◆PowerShot G-12撮影速報
大宮駐屯地祭、撮影速報の前に先ず最新装備であるNBC偵察車の写真を紹介したいと思います。
NBC偵察車は、現在全国の部隊で使用されている化学防護車の後継として開発されたもので、化学兵器への対処初動における偵察のほか、生物兵器散布に対し、また核汚染地域での偵察任務を念頭に、十分な検知及び分析機材を新型の装甲車両に搭載する形で完成するに至ったもので、原型となる装甲車は将来装輪装甲車体系の人員輸送型や指揮通信車、自走迫撃砲や自走高射機関砲型、装甲戦闘車や偵察警戒車などの基本型となる、陸上自衛隊の将来装備体系に大きな影響を与える車両となるものです。
NBC偵察車は、一見重心が高くなっている印象があり、不整地走行では横転などの心配が残るところですが、部隊において運用を開始した時点では一見して思うような不整地突破能力の不安はないとのことで、路上高速走行は安定しているとのことdした。が、視界が従来の化学防護車よりも増大しているため、自車防護を如何に行いつつNBC状況の偵察を行うのか、というところは課題となるとのことです。もう一つ、車体は全長8m、重量20t、大型化していますが、乗車には化学防護車と比べ側面に乗降扉が配置され即応性が向上したとのことでした。
装甲厚は当然野暮ですから聞きませんでしたが、車体構造の細部を見たところ概ね14.5mm耐弾は確保されている、重量から同程度の各国車両と比較しますとこう考えられます。車内では移動が容易で、作業空間では一定の高さを確保しているようです。化学防護車よりも人mが増えているのですからとぷ善とはいえるのでしょうけれども。この車体前面の装甲板は車内操作から開閉が可能ですが、車高が大きいことから装甲人員輸送車とする場合はどうなるのか、見方は二つあり、元々化学剤と生物剤検知器材を有するため、車内容積を大きくする必要があるため、指揮通信車型と本車はこの形状、人員輸送型は操縦席形状を変更し、車高を抑えるのかもしれません。
NBC戦場へ、外見から遠隔化学剤監視装置としてレーザーを照射しその反射特性から化学兵器攻撃の汚染地域分布状況を把握する装置、そして生物偵察車のマストと類似の検知装置が見えています。化学防護車は自車位置の汚染状況が把握できるのみでしたので、遠隔化学剤検知能力は大きな向上です。しかし、この方式、横転時は破損しそうなのと、伸縮式マストに搭載すればより遠距離の汚染状況が把握できたと思うのですが。他方、化学防護車の難点と言われた外部土壌サンプル回収用の操作性が難しいマニュピレータは、車内から防護用ゴム手袋を介して手動で回収する方式に転換、化学実験室と同等に操作性がよくなったとのことでした。
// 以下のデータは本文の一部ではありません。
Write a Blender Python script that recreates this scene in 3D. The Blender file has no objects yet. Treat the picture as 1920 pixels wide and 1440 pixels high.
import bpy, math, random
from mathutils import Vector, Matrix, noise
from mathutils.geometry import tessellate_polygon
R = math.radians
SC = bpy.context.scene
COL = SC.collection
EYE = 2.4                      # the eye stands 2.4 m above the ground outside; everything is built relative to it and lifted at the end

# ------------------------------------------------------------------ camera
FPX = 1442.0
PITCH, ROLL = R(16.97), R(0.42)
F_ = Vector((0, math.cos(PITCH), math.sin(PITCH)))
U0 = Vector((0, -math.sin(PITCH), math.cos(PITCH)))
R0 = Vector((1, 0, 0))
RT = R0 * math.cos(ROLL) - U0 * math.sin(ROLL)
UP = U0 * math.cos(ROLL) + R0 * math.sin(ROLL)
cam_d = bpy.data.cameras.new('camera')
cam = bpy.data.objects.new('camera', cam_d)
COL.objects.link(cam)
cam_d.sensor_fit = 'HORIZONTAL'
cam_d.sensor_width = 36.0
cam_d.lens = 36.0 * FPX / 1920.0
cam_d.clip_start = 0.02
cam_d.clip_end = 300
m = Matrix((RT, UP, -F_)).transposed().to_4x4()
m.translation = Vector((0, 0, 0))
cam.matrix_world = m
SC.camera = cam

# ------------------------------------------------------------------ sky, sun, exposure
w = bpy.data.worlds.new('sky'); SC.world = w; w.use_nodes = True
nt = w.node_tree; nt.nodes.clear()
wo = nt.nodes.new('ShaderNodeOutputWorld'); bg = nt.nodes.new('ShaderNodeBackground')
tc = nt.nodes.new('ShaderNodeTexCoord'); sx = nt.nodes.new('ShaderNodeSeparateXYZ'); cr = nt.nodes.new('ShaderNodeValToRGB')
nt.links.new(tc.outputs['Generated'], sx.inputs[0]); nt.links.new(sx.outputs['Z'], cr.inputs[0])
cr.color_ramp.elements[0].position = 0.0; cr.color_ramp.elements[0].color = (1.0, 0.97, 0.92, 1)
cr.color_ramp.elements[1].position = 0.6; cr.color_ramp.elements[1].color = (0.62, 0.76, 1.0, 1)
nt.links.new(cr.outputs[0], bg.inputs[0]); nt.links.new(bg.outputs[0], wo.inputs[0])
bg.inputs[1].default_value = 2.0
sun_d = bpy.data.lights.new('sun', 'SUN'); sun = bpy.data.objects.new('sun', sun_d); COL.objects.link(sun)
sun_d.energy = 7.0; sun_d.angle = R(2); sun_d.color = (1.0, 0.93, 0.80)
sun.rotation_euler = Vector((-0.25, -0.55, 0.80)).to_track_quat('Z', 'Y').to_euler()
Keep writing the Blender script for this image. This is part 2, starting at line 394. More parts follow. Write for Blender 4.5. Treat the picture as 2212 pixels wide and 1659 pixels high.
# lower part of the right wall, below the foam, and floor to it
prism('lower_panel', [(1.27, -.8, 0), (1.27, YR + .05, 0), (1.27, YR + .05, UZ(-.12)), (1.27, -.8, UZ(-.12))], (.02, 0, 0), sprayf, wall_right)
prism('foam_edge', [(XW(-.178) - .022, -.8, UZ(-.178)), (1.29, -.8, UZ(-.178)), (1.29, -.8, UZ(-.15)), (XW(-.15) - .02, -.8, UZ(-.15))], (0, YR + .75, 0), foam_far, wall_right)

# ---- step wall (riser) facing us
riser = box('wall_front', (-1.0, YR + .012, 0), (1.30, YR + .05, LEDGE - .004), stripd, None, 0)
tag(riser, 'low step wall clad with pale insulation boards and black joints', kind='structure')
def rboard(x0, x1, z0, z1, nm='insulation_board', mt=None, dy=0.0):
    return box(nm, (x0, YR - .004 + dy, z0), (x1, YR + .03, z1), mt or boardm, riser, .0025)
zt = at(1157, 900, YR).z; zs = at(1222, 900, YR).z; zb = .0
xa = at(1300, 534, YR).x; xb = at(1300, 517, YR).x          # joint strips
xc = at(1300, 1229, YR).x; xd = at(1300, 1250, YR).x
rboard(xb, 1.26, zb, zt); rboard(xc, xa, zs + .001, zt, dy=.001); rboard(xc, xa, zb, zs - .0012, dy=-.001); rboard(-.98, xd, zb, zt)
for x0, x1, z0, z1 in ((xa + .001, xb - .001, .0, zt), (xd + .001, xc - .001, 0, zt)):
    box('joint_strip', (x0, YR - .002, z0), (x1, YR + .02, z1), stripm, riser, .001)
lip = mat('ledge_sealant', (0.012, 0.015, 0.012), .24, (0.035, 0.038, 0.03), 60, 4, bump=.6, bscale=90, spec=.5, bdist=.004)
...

人員輸送型がどうなるのか、ですが、恐らく操縦席をトラックキャビンタイプから戦車操縦型として前方投影面積を局限化し、排気塔部分を低下させるか配置を車体前方に転換し、車高を大きく下げ生存性を確保すると共に開発中のRWSにより車内からの機関銃操作を行うものとなるのではないでしょうか。まだまだ報道公開では軍事専門誌が招待されず、今回初めての一般公開となった装備ですので評価は定まらないものですが、陸上自衛隊の将来装備として派生型と共に大量配備されることは望ましいですね。